Однако есть и более глубокие причины для того, чтобы уделить ему место в такой истории литературы. Дело в том, что поэтика бодмеровской школы настоятельно связывала поэзию с живописью, а живописно-поэтический, наглядно-зримый образ, будучи реальностью культурного самоистолкования, а отнюдь не какой-то химерой и чисто теоретическим заблуждением (как полагал Лессинг), по самой своей сути переливался через края поэтического текста и рвался к своему чисто живописному осуществлению. А это последнее, изобразительное, оставалось во внутреннем подчинении поэтическому творчеству.

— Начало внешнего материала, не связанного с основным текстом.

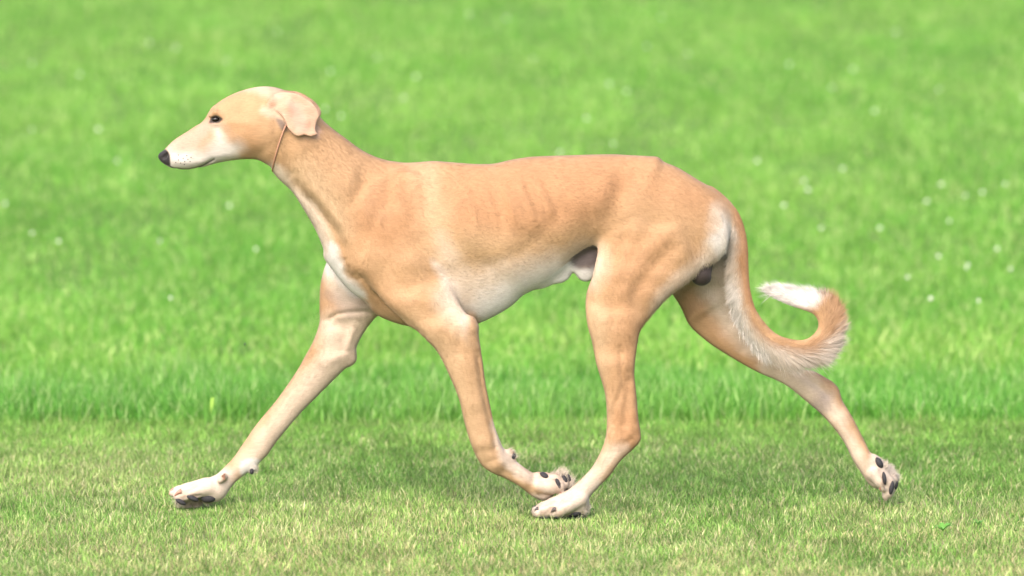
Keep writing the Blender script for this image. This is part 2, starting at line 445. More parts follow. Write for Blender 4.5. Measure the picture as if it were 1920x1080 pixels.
# ---- far hind leg
far_hind = [(1215,470),(1240,530),(1262,553),(1279,581),(1289,604),(1301,619),(1332,645),(1376,673),(1421,698),(1470,720),(1510,751),(1550,787),(1581,827),(1599,862),(1616,889),(1630,908),(1645,916),(1658,905),(1660,885),(1652,868),(1641,853),(1632,848),(1621,827),
 (1603,791),(1590,768),(1580,752),(1572,728),(1560,715),(1550,709),(1528,697),(1505,690),(1478,680),(1442,658),(1415,630),(1400,590),(1392,540),(1382,480),(1360,430),(1300,400),(1240,410)]
add_outline(far_hind,
 ratio=[(1260,450,.30),(1330,480,.34),(1310,540,.38),(1350,590,.42),(1400,650,.52),(1470,695,.60),(1540,740,.60),(1570,760,.66),(1600,820,.75),(1640,885,.85)],
 yc=[(1260,450,.045),(1330,480,.048),(1300,560,.062),(1350,620,.074),(1420,670,.075),(1550,740,.070),(1600,820,.064),(1640,880,.060)], k=.012)
# ---- sheath tuft under the belly
add_outline([(1000,530),(1020,512),(1050,478),(1085,452),(1125,448),(1140,480),(1125,512),(1104,527),(1088,525),(1075,512),(1064,524),(1054,530),(1036,533),(1013,540)],
 ratio=[(0,0,.62)], yc=[(0,0,-.008)], k=.012)
add_chain([(1326,497,-.022,11),(1315,515,-.030,21)], k=.004)
# ---- tail
tail = [(1330,350),(1362,371),(1381,393),(1393,419),(1401,455),(1403,497),(1406,540),(1417,580),(1439,611),(1461,629),(1492,637.5),(1514,635),(1531,620),(1534,604),(1526,590),(1506,580.5),(1480,570.5),(1462,561),(1450,552),(1464,547.5),(1497,550.5),(1530,559),
 (1553,572),(1563,592),(1564,618),(1554,644),(1534,662),(1506,671),(1478,671),(1450,661),(1424,642),(1403,617),(1387,588),(1377,560),(1371,530),(1369,497),(1366,462),(1357,425),(1340,400)]
add_outline(tail, ratio=[(1340,380,.8),(1385,480,.72),(1400,600,.70),(1490,655,.70),(1545,600,.7),(1480,558,.8)],
 yc=[(1340,370,0),(1390,470,-.004),(1400,600,-.010),(1490,655,-.012),(1545,600,-.006),(1470,555,0)], k=.007)
print('limbs', time.time() - T0)
# ---- ears (near and its twin)
ear = [(500,192),(511,179),(527,172),(544,173),(560,177),(573,184),(586,193),(596,206),(599,217),(595,226),(592.5,236),(591.5,245),(596,251.5),(596,253),(593,253.5),(583,256.5),(571,253.5),(560,256.5),(551,252.5),(546,248),(539,239),(532,222),(522,211),(509,203)]
add_outline(ear, ratio=[(0,0,1.)], cap=.0038,
 yc=[(503,194,-.040),(512,186,-.043),(530,178,-.036),(526,205,-.052),(536,222,-.059),(541,198,-.056),(556,186,-.043),(553,215,-.0515),(545,240,-.061),(562,232,-.0535),(572,205,-.049),(578,190,-.042),(592,208,-.045),(596,225,-.048),(575,228,-.0565),(588,238,-.050),(562,252,-.062),(573,252,-.055),(584,253,-.061),(594,250,-.054)], k=.003, mirror=True)
add_chain([(498,198,-.038,6),(512,192,-.041,8),(530,188,-.042,8)], k=.008)
add_chain([(503,206,-.044,4),(518,213,-.046,5),(529,222,-.045,4)], k=.004)
# ---- eye sockets and lids
for s in (-1, 1):
    add_chain([(401,224,s * .0345,6.5),(407,223.5,s * .035,7)], k=.005, sub=True)
    add_chain([(393,218,s * .026,3.2),(404,213,s * .030,4.2),(416,217,s * .032,3.5),(421,226,s * .032,2.5)], k=.006)
    add_chain([(393,228,s * .0255,2.6),(404,233,s * .030,3.2),(416,231,s * .0315,3)], k=.006)
    # nostril
    add_chain([(314,289,s * .0135,3.2),(309,294,s * .0135,4.2),(304,296.5,s * .0120,3.0)], k=.002, sub=True)
# ---- paws: toes one by one
def paw(toes, k=.0032):
    for t in toes: add_chain(t, k)
paw([[(392,914,.056,14),(366,921,.050,13.5),(346,927,.048,12),(334,930,.048,9.5)],
     [(386,908,.066,13),(352,918,.062,12.5),(335,922,.062,11),(325,924,.062,8)],
     [(388,914,.078,13),(355,928,.078,12.5),(342,937,.078,10)],
     [(390,920,.090,13),(364,936,.092,12),(352,945,.092,9.5)]])
add_chain([(402,918,.070,22),(390,928,.070,17)], k=.008)                 # heel of the paw
add_chain([(418,894,.048,8.5),(413,900,.045,6.5)], k=.004)               # dewclaw toe
add_chain([(474,877,.066,8.5),(471,882,.066,6)], k=.004)                  # carpal stopper
paw([[(1012,912,-.068,14),(1034,912,-.074,13.5),(1048,913,-.074,11.5)],
     [(1015,905,-.058,14),(1042,902,-.060,13),(1057,908,-.060,10)],
     [(1020,903,-.044,14),(1048,898,-.044,12.5),(1063,908,-.044,10)],
     [(1015,905,-.034,13),(1040,908,-.030,12),(1056,915,-.030,9)]])
add_chain([(1012,900,-.056,16),(1022,898,-.056,13)], k=.006)
add_chain([(955,850,-.070,9),(960,856,-.070,8)], k=.006)
paw([[(1088,936,-.100,14),(1064,948,-.107,13.5),(1048,958,-.107,12),(1040,962,-.107,9)],
     [(1078,930,-.092,14),(1040,947,-.094,14),(1022,957,-.094,13),(1010,961,-.094,10)],
     [(1075,930,-.080,14),(1038,946,-.079,13.5),(1019,954,-.079,12.5),(1007,957,-.079,9.5)],
     [(1082,934,-.070,13),(1058,947,-.065,13),(1038,957,-.065,11.5),(1030,960,-.065,9)]])
add_chain([(1088,948,-.087,16),(1070,954,-.087,14)], k=.008)
paw([[(1640,888,.048,15),(1652,902,.044,13),(1656,912,.044,10)],
     [(1648,888,.056,15),(1664,905,.054,13.5),(1664,924,.054,10.5),(1661,930,.054,7.5)],
     [(1650,886,.068,15),(1671,899,.068,12.5),(1670,916,.068,10)],
     [(1646,880,.078,14),(1664,886,.082,12.5),(1674,895,.082,10)]])
add_chain([(1641,868,.058,14),(1650,874,.058,12)], k=.006)
for g_ in ([(1066,940,-.119,3),(1046,949,-.122,4.5),(1030,955,-.113,4)], [(1040,942,-.108,2.5),(1020,949,-.108,3.4),(1004,953,-.104,3)], [(1034,952,-.112,3),(1028,962,-.110,4),(1027,970,-.108,3.5)],
           [(372,912,.040,2),(352,922,.034,4),(330,927,.036,3.6)], [(375,928,.044,2),(352,932,.034,3),(338,936,.036,2.6)],
           [(1020,903,-.080,2),(1038,901,-.088,4),(1052,903,-.084,3.4)], [(1650,882,.036,2),(1658,897,.032,4),(1662,915,.036,3.4)]):
    add_chain(g_, k=.004, sub=True)
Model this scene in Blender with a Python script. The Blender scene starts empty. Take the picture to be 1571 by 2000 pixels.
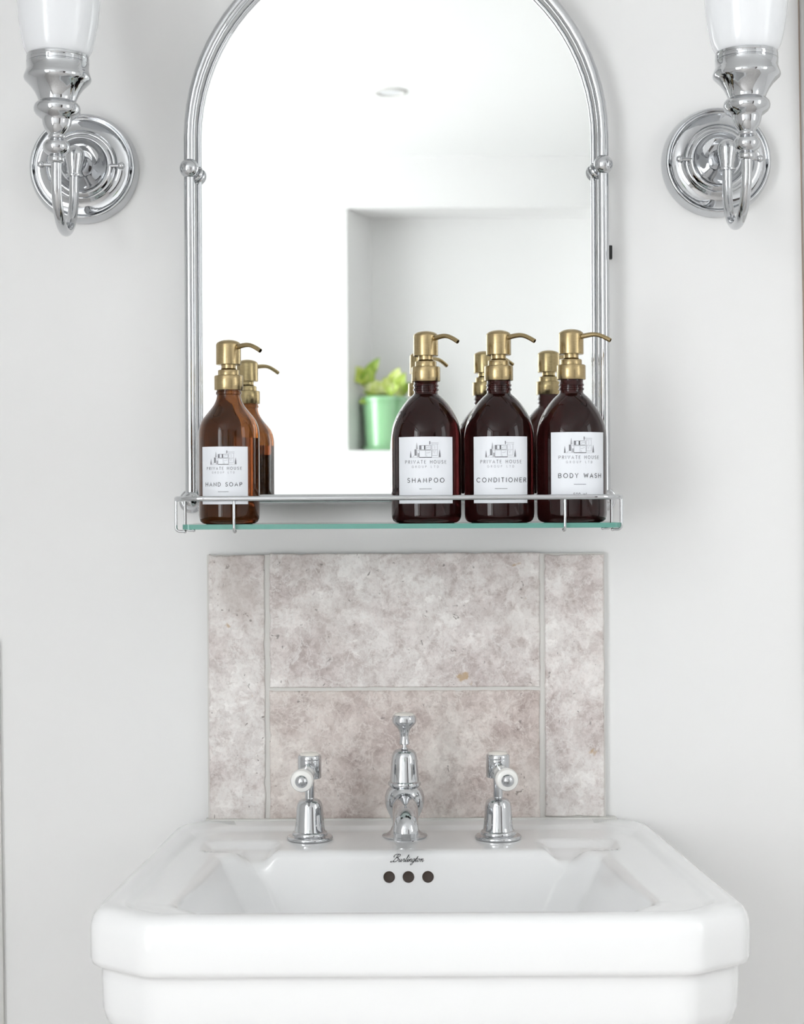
import bpy, bmesh, math, random
from mathutils import Vector, Matrix
random.seed(7)
R = math.radians
SC = bpy.context.scene
COL = SC.collection

# ------------------------------------------------------------------ camera
FPX, DIST, EYE, CX, CY, ROLL = 3306.0, 1.9, 1.2, 750.0, 985.0, 0.005
cam = bpy.data.cameras.new('camera')
cam.sensor_fit = 'VERTICAL'
cam.sensor_height = 36.0
cam.lens = FPX * 36.0 / 2000.0
cam.shift_x = (785.5 - CX) / 2000.0
cam.shift_y = (CY - 1000.0) / 2000.0
cam.clip_start = 0.02
cam.dof.use_dof = True
cam.dof.focus_distance = 1.77
cam.dof.aperture_fstop = 8.0
camo = bpy.data.objects.new('camera', cam)
COL.objects.link(camo)
camo.matrix_world = Matrix.Translation((0, -DIST, EYE)) @ Matrix.Rotation(R(90), 4, 'X') @ Matrix.Rotation(-ROLL, 4, 'Z')
SC.camera = camo
# ------------------------------------------------------------------ world, exposure
world = bpy.data.worlds.new('sky')
SC.world = world
world.use_nodes = True
world.node_tree.nodes['Background'].inputs[0].default_value = (0.75, 0.85, 1.0, 1)
world.node_tree.nodes['Background'].inputs[1].default_value = 1.0
SC.view_settings.view_transform = 'Standard'
SC.view_settings.look = 'None'
SC.view_settings.gamma = 1.0
SC.view_settings.use_curve_mapping = False
SC.view_settings.exposure = 0.0
WINDOW_STRENGTH = 7.3
WINDOW2_STRENGTH = 2.3


def at(px, py, e):
    """photo pixel + distance out from the sink wall -> point in the room"""
    dx, dy = px - CX, py - CY
    dx, dy = dx - ROLL * dy, dy + ROLL * dx
    k = (DIST - e) / FPX
    return Vector((dx * k, -e, EYE - dy * k))


# ------------------------------------------------------------------ materials
def mat(name, color=(.8, .8, .8), rough=.5, metal=0., **kw):
    m = bpy.data.materials.new(name)
    m.use_nodes = True
    b = m.node_tree.nodes['Principled BSDF']
    b.inputs['Base Color'].default_value = (*color, 1)
    b.inputs['Roughness'].default_value = rough
    b.inputs['Metallic'].default_value = metal
    for k, v in kw.items():
        b.inputs[k.replace('_', ' ')].default_value = v
    return m


def nd(m, kind, **kw):
    n = m.node_tree.nodes.new(kind)
    for k, v in kw.items():
        setattr(n, k, v)
    return n


def lk(m, a, ao, b, bi):
    m.node_tree.links.new(a.outputs[ao], b.inputs[bi])


def bsdf(m):
    return m.node_tree.nodes['Principled BSDF']


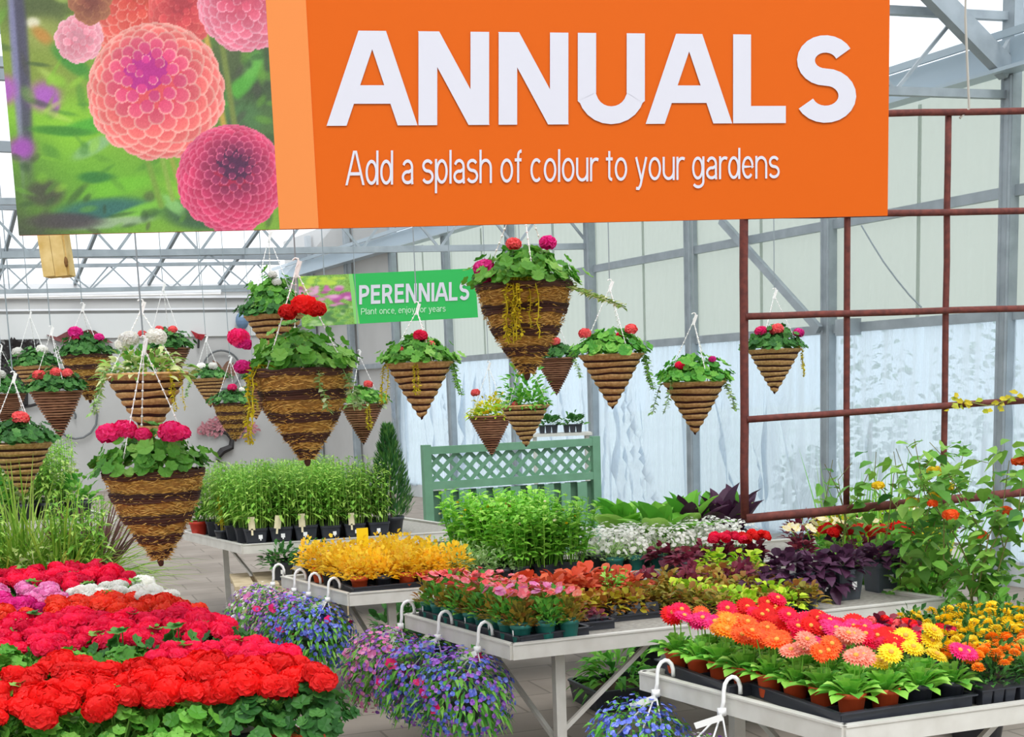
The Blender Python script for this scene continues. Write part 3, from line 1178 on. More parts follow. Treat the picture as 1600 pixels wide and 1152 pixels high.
# ------------------------------------------------------------------ benches
class Bench:
    """metal bench: near corner A, u along the front edge, v back along the left end"""
    def __init__(s, A, ua, va, lu, lv, h, label, name='bench', group=None, brace=True, rails=True):
        s.A = V((A.x, A.y, 0)); s.h = h
        s.u = V((cos(radians(ua)), sin(radians(ua)), 0)); s.v = V((cos(radians(va)), sin(radians(va)), 0))
        s.lu, s.lv = lu, lv
        s.ang = radians(ua)
        t = thing(name, label, 'bench', s.A, 0, group)
        s.root = t
        P = lambda a, b, z: s.u * a + s.v * b + V((0, 0, z))
        mb = MB()
        i = .015
        mb.add([P(i, i, h - .012), P(lu - i, i, h - .012), P(lu - i, lv - i, h - .012), P(i, lv - i, h - .012),
                P(i, i, h), P(lu - i, i, h), P(lu - i, lv - i, h), P(i, lv - i, h)], [(3, 2, 1, 0), (4, 5, 6, 7), (0, 1, 5, 4), (1, 2, 6, 5), (2, 3, 7, 6), (3, 0, 4, 7)])
        mb.build('bench_top', M_deck, t)
        for a, b in (((0, 0), (lu, 0)), ((0, 0), (0, lv)), ((lu, 0), (lu, lv)), ((0, lv), (lu, lv))):
            mb = MB()
            p, q = P(*a, h - .02), P(*b, h - .02)
            mb.bar(p, q, .024, .075)
            mb.bar(p + V((0, 0, .036)), q + V((0, 0, .036)), .034, .008)
            mb.build('rail', M_rail, t)
        li, lj = min(.32, lu * .2), min(.16, lv * .15)
        for a in (li, lu - li):
            for b in (lj, lv - lj):
                mb = MB()
                mb.bar(P(a, b, 0), P(a, b, h - .03), .05, .05, s.u)
                mb.build('leg', M_rail, t)
            if brace:
                mb = MB()
                mb.bar(P(a, lj, .15), P(a, lv - lj, h - .09), .022, .022)
                mb.bar(P(a, lj, h - .07), P(a, lv - lj, h - .07), .03, .04)
                mb.build('brace', M_rail, t)
        mb = MB()
        mb.bar(P(li, lj, .22), P(li + .5, lj, h - .07), .022, .022)
        mb.build('brace', M_rail, t)

    def at(s, a, b, z=0.0):
        return s.A + s.u * a + s.v * b + V((0, 0, s.h + z))

    def find(s, px, py):
        """bench coordinates of the point of the bench top seen at a pixel"""
        q = at_z(px, py, s.h) - s.A
        q.z = 0
        det = s.u.x * s.v.y - s.u.y * s.v.x
        return (q.x * s.v.y - q.y * s.v.x) / det, (s.u.x * q.y - s.u.y * q.x) / det


HB = .70
zt = HB + .02
def corner(px, py): return at_z(px, py, zt)
BR_ = Bench(corner(1319, 1133), 19.0, 121.2, 2.3, 1.14, HB, 'nearest metal bench, carrying the gerbera tray', group=None)
B2_ = Bench(corner(800, 1006), 20.4, 120.4, 2.42, 1.10, HB, 'middle metal bench with pots of impatiens and coleus')
B3_ = Bench(corner(545, 927), 16.0, 121.5, 4.3, 1.02, HB, 'metal bench behind the impatiens bench, edged with yellow bedding plants')
B4_ = Bench(corner(379, 851), 14.5, 121.2, 2.0, 1.55, HB, 'far metal bench under the tall green seedlings')
B5_ = Bench(at_z(190, 806, zt) - V((1.9, .5, 0)) , 14.5, 121, 1.9, 1.3, HB, 'far metal bench behind the ornamental grasses')
B6_ = Bench(at_z(552, 1186, zt), 197.0, 117.0, 2.6, 3.9, HB, 'low bench packed with flowering geraniums')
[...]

Если суть образа — это видение, если это видение сопряжено по преимуществу с внутренним видением, зрением, и возникает из напряженнейшего устремления, из интенции внутреннего зрения, и если такое видение, преодолевая любые внешние препоны, становится сверхъясным, сверхчетким, энаргийным, то такому видению пристало запечатляться и в собственно живописном облике, — это один из краев энаргийно трактуемого образа. Й.Х.Фюсли и явился таким продолжателем бодмеровско-брейтингеровской теории, который довел ее до логического завершения — до обретения живописного образа-видёния, притом сознающего свои корни именно в поэзии, в тексте. Как в XIX веке, в пору существования абсолютной, автономной инструментальной музыки, находились композиторы, которые не создавали инструментальных, оркестровых сочинений без литературной, поэтической и живописной, то есть внемузыкальной основы, так и Фюсли никогда не создавал живописных работ, которые не опирались бы на поэзию и на литературный сюжет. Так, он не писал пейзажей или натюрмортов, а его мифологические персонажи восходили не просто к репертуару мифологических, скажем, греческих, образов и их иконографии, но и непременно к какому-либо литературному тексту и сюжету и имели таковой в виду. Живописные (и графические) работы Фюсли нередко оформлялись в целые серии, или «галереи», — таковы его Мильтонова галерея[100], выставлявшаяся в Лондоне в 1799 и 1800 годах и не имевшая ожидаемого успеха, Шекспировская галерея[101] и т. д. Соответственно, как пишет Ю. Мэйсон, «Фюсли никак не мог сжиться с картиной или скульптурой — до тех пор, пока не переводил их в слова; очевидно, что виртуозность его описаний особо им культивировалась, и он явно очень гордился таким своим умением»[102].

[98]

См.: Geschichte der deutschen Literatur von den Anfängen bis zur Gegenwart. Bd. 6. S. 281 ff.





[100]

Мильтонова галерея создавалась с 1791 по 1800 год и состоит из

47 картин на сюжет «Потерянного Рая».

[101]

Шекспировская галерея создавалась по заказу лорда Джона Брой-делла, тогдашнего мэра Лондона. Бройделл основал так называемый «Шекспировский мемориал», в котором выставлялись 170 живописных работ и

3 скульптуры на шекспировские сюжеты. Таким образом, кроме прочего, Бройделл намеревался возродить английскую национальную школу живописи. Среди картин Фюсли, выставлявшихся в шекспировской галерее, были иллюстрации к «Гамлету», «Королю Лиру», «Тимону Афинскому» «Зимней сказке», «Буре» и «Макбету».

[102]

Mason Е.С. The Mind of Henry Fuseli. London, 1951.